8:00 (44) Globe Trekker: Best Dives. A chance to see Trekker Holly completely surrounded by barracuda off Borneo, plus various swimmers (we suspect mostly Ian) dipping at the Caribbean, Micronesia, and the Great Barrier Reef. (Until 9 p.m.)

10:00 (44) Secrets of the Dead: Murder at Stonehenge. It’s not another Piltdown Man, but it is a headless corpse unearthed from a shallow grave on Salisbury Plain. A effort to solve the murder many years after the deed was done. To be repeated at 3 a.m. on Channel 2, and on Thursday at 9 p.m., also on Channel 2. (Until 4 a.m.)

WEDNESDAY 12

8:00 (2) Great Performances: Leonard Bernstein’s Candide in Concert. Few operetta readings are described as "rambunctious," yet critics did summon that adjective for this May 2004 production of Leonard Bernstein’s comic book. Starring Kristin Chenoweth and Patti LuPone from Broadway and opera’s Paul Groves and Sir Thomas Allen — from Lincoln Center. To be repeated tonight at 4 a.m., and at 1 and 4 a.m. on Channel 44. (Until 10 p.m.)

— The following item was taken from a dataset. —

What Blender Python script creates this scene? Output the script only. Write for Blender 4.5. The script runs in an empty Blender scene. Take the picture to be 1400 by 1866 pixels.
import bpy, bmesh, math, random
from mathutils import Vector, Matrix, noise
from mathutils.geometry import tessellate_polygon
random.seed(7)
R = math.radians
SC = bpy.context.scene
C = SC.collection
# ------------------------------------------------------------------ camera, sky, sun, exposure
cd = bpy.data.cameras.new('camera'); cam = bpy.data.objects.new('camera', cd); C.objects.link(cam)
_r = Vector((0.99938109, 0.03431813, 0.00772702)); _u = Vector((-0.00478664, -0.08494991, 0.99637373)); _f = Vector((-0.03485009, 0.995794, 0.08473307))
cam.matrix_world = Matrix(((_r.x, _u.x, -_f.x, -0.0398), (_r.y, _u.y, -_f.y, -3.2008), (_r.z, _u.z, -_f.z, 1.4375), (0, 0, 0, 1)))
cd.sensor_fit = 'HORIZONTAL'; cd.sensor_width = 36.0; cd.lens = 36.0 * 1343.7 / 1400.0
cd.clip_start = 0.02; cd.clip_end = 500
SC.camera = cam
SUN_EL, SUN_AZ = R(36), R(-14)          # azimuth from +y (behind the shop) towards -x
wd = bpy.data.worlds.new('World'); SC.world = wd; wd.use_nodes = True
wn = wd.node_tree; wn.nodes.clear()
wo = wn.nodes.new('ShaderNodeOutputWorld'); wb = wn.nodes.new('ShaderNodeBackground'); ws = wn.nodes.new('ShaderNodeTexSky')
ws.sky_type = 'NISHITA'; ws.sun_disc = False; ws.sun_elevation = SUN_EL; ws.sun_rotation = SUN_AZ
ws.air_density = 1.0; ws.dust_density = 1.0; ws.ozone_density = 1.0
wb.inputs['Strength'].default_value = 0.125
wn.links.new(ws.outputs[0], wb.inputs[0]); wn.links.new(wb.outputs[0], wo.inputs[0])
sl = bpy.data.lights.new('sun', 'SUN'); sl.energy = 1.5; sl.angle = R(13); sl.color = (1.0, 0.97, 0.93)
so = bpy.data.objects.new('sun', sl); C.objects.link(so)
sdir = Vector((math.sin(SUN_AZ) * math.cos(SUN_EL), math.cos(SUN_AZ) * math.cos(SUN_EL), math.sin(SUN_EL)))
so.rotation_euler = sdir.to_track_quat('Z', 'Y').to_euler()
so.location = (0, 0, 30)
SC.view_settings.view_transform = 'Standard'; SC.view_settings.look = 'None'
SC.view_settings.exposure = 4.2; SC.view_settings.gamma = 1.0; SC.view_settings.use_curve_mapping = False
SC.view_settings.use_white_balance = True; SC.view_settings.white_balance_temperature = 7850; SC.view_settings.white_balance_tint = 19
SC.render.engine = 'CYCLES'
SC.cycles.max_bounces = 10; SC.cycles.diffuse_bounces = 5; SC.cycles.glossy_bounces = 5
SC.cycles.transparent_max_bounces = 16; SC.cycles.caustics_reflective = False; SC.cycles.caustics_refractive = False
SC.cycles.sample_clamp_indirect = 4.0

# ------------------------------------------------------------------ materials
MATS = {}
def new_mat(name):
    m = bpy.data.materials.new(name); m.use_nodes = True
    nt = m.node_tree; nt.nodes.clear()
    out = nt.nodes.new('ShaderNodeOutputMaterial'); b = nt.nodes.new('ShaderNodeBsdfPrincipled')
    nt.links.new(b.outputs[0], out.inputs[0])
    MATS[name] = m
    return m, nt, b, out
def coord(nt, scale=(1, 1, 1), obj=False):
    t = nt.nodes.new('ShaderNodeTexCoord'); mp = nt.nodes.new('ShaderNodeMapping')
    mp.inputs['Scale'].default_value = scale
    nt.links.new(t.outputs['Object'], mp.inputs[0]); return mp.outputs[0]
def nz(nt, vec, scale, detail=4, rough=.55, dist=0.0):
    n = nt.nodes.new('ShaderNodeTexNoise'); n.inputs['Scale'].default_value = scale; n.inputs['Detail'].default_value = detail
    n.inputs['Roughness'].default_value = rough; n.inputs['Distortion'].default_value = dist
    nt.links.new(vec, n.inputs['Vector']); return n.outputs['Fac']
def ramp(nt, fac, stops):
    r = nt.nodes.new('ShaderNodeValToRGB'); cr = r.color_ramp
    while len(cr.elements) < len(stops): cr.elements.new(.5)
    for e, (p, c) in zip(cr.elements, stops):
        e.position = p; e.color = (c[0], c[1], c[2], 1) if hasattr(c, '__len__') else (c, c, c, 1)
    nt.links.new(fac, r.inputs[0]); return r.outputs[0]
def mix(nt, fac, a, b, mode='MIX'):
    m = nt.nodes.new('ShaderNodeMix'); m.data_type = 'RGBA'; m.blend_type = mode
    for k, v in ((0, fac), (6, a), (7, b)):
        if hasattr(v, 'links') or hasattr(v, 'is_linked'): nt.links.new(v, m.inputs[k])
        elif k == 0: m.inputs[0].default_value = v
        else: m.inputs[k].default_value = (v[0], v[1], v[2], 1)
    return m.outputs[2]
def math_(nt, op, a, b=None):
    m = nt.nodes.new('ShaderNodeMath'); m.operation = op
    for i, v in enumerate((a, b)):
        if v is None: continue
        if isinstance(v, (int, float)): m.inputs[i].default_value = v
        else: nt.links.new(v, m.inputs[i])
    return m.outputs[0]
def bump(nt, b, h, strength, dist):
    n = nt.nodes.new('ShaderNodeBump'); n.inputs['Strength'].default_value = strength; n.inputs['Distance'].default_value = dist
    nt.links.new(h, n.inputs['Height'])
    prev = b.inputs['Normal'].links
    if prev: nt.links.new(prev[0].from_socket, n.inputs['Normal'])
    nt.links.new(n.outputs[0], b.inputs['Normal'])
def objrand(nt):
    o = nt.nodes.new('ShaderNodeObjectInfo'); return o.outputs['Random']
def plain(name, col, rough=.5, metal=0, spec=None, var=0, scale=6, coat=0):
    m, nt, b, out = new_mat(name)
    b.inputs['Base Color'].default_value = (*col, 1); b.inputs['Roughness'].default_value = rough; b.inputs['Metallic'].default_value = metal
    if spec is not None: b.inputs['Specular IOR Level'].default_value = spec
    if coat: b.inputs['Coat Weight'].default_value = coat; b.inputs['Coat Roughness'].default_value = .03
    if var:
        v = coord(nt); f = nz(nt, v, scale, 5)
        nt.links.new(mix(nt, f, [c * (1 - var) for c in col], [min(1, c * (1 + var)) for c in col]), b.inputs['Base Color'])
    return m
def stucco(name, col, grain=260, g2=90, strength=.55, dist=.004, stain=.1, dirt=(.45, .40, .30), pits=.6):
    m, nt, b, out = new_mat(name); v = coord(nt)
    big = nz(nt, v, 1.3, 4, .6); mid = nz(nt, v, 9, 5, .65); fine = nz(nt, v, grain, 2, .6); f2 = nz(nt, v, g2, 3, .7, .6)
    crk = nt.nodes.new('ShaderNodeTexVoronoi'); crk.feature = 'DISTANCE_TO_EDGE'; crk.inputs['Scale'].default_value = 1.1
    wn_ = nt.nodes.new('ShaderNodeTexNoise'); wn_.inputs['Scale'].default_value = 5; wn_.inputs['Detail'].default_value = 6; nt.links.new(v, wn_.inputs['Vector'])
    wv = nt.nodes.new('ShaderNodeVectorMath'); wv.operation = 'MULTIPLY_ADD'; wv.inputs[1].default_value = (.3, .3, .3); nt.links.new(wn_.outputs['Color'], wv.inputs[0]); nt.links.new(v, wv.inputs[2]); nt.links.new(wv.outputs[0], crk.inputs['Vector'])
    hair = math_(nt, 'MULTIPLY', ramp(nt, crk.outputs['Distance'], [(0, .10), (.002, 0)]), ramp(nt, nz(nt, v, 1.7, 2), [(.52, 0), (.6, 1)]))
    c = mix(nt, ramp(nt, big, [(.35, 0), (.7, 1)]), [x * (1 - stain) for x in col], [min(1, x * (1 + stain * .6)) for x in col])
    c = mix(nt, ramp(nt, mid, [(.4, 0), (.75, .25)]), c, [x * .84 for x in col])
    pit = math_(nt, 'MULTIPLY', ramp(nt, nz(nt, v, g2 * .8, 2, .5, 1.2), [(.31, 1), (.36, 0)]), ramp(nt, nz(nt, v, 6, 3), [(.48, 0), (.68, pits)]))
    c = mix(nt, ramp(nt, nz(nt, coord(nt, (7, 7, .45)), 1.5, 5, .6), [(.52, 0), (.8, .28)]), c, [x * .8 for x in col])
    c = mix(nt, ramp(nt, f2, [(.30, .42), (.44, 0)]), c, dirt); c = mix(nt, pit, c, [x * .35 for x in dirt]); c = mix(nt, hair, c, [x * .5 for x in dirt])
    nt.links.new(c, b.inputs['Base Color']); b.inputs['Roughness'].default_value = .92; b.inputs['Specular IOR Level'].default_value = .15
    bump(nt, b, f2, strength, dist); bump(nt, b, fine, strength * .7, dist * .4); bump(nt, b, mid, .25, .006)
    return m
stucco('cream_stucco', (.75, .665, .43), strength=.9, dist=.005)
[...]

8:00 (44) The Civil War: War Is All Hell (1865) and The Better Angels of Our Nature. The end (of the American Civil War and Ken Burns’s magnificent documentary film about same) is here. Sherman tromps through Georgia, Richmond falls, Abe Lincoln is reinaugurated, Lee surrenders, and J.W. Booth guns down Lincoln. Plus some aftermath stuff. (Until 10:30 p.m.)

10:00 (2) Meeting Osama Bin Laden. "Skinny Binny?! Glammy O-Sammy! Oh, yeah, a heck of a guy — used to come in here and play the numbers. . . . Quite a temper, but I never saw him take a drink." And other first-person accounts describing the life of the murdering thug who played into George Bush’s greedy little hands. (Until 11 p.m.)

THURSDAY 13

8:00 (2) Queen Victoria’s Empire: Passage to India. India was the far corner of anybody’s world until steamships and British colonialism made the whole planet smaller. The invasion of goods, values, and Brits resulted in culture clashes, which Queen Vic solved by imposing direct rule. And the rich were so mean. (Until 9 p.m.)

10:00 (2) One Man’s Journey into the Great Solitude. No details provided. Could be anybody. Whoever it is, he will repeat his performance tonight at 5 a.m. on Channel 44. (Until 11 p.m.)

10:00 (44) Perfect Illusions: Eating Disorders and the Family. Following WGBX’s prime-time cooking line-up (Lidia’s Italian Kitchen and Jacques Pepin) is this profile of four women who developed eating disorders as teens. Coincidence? We trow not. (Until 11 p.m.)

The 525th line. Not much to say except: Jerry Orbach — a real shame. From "callow fellow" (The Fantasticks) to wise-cracking NY cop, his career was way too short.